Monday 3 May 2010

Get on yer bike...


‘Cometh the hour, cometh the man’ is a proverb that gives us another set of Paradigmeers.  Here are a group of people who changed the rules and as a result, the outcome in response to a particular situation. The GB Cycle Team at the Beijing Olympics provides us with an excellent example of this genre of Paradigmeer.
With a few notable exceptions such as Hugh Porter, Barry Hoban, Chris Boardman, Graeme Obree and Robert Miller, British Cycling had not dominated the cycling world.  At the Beijing Olympics they did, winning seven out of ten gold medals and making Bradley Wiggins, Chris Hoy, Victoria Pendleton and Vicky Romero household names.  Throw Mark Cavendish into the mix and now ask how this has happened.  British Cycling Performance Director, Dave Brailsford, took the job in 1998 and changed the rules.  The philosophy of ‘aggregation of marginal gains’ affected training, recovery, bikes, clothing and psychology and the paradigm shifted.

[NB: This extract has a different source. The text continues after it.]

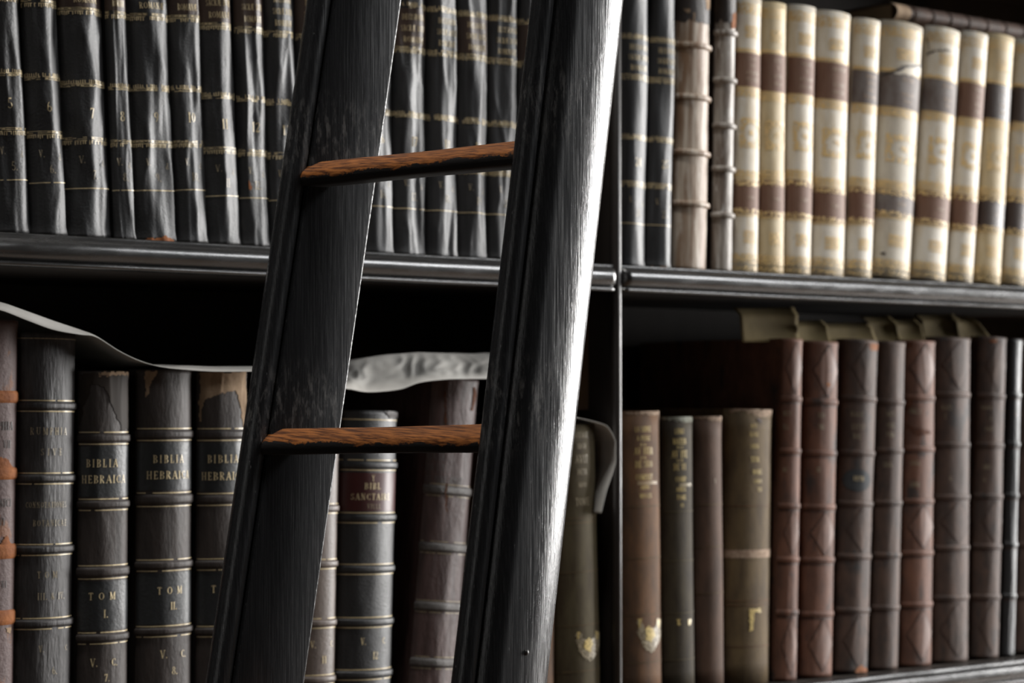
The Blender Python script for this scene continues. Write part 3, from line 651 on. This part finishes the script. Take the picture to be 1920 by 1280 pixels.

Some of this must be attributable to the emergence and development of talent but there has to be more to it than this because it would be highly remarkable for so many world class athletes to be performing in the same era.   GB Cycling took a different approach to the preparation of their team to achieve Olympic success.
2010 has seen the Sky sponsored team competing in the major professional road races and tours around the world with their aim of achieving a British winner of the Tour de France. Bradley Wiggins leads the way starting with the Giro d’Italia starting on 8th May and the Tour de France on 3rd July.